1.      Switches: SW3, SW2, SW1, SW0 are used to set a 4-bit value.

2.      Pressing the BTN3 button should display on the AN3 digit the value currently set on the switches SW3-SW0. The value should be displayed in hexadecimal. The same action should be assigned to the other buttons, ie: pressing BTN2 controls the AN2 digit, BTN1 controls the AN1 digit and BTN0 controls the AN0 digit. When you press the button, the sign on the digit should be visible permanently until you enter a new value.

3.      Switching SW7 on should light decimal dot (DP) of the digit AN3. Switching the switch off should cause the DP of this digit to go off. The same applies to SW6 and DP of the AN2 digit, SW5 and DP of the AN1 digit and SW4 and DP of the AN0 digit. This function should be independent of the state of the BTNx buttons.

 

 

 

Fig. 4.   Schematic diagram of the complete system (blue rectangle shows the top level module).

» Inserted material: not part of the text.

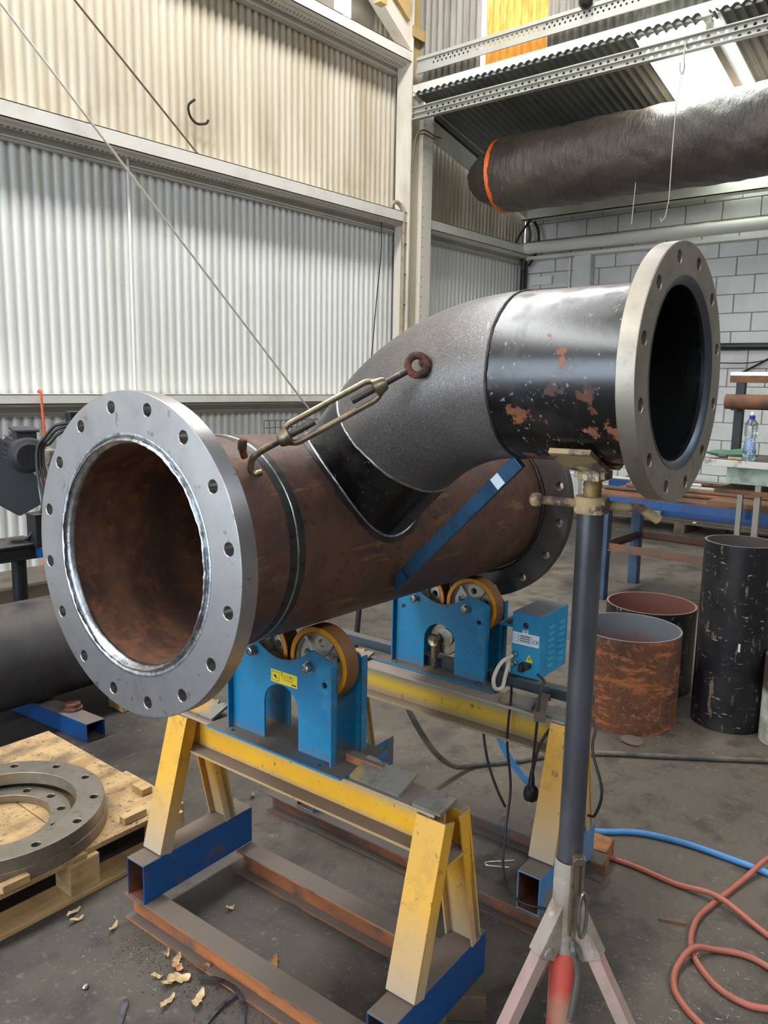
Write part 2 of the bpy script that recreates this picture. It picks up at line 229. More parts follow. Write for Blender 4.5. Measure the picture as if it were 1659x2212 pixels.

Write a testbench. If it is necessary for simulation purposes, you can add a reset input port to the top level module. Before implementation, execute the simulation using the testbench file.

UCF file for the exercise, Digilent Spartan-3 board, Spartan-3 3S200 FT256-4:

 

#######################################################################
# Clock:
NET "clk_i" LOC = "T9" ; # 50 MHz clock
#######################################################################

#######################################################################
# Seven-segment LED display:
NET "led7_an_o<3>" LOC = "E13" ; # leftmost digit, active low
NET "led7_an_o<2>" LOC = "F14" ; # active low
NET "led7_an_o<1>" LOC = "G14" ; # active low
NET "led7_an_o<0>" LOC = "D14" ; # rightmost digit, active low
#
NET "led7_seg_o<7>" LOC = "E14" ; # segment 'a', active low
NET "led7_seg_o<6>" LOC = "G13" ; # segment 'b', active low
NET "led7_seg_o<5>" LOC = "N15" ; # segment 'c', active low
NET "led7_seg_o<4>" LOC = "P15" ; # segment 'd', active low
NET "led7_seg_o<3>" LOC = "R16" ; # segment 'e', active low
NET "led7_seg_o<2>" LOC = "F13" ; # segment 'f', active low
NET "led7_seg_o<1>" LOC = "N16" ; # segment 'g', active low
NET "led7_seg_o<0>" LOC = "P16" ; # segment 'dp', active low
######################################################################

######################################################################
# Slide switches:
# sw7 sw6 sw5 sw4 sw3 sw2 sw1 sw0
NET "sw_i<0>" LOC = "F12" ; # active high when in UP position
NET "sw_i<1>" LOC = "G12" ; # active high when in UP position
NET "sw_i<2>" LOC = "H14" ; # active high when in UP position
NET "sw_i<3>" LOC = "H13" ; # active high when in UP position
NET "sw_i<4>" LOC = "J14" ; # active high when in UP position
NET "sw_i<5>" LOC = "J13" ; # active high when in UP position
NET "sw_i<6>" LOC = "K14" ; # active high when in UP position
NET "sw_i<7>" LOC = "K13" ; # active high when in UP position
#######################################################################

#######################################################################
# Push-buttons:
# @ @ @ @
# btn3 btn2 btn1 btn0
NET "btn_i<0>" LOC = "M13" ; # active high
NET "btn_i<1>" LOC = "M14" ; # active high
NET "btn_i<2>" LOC = "L13" ; # active high
NET "btn_i<3>" LOC = "L14" ; # active high
#######################################################################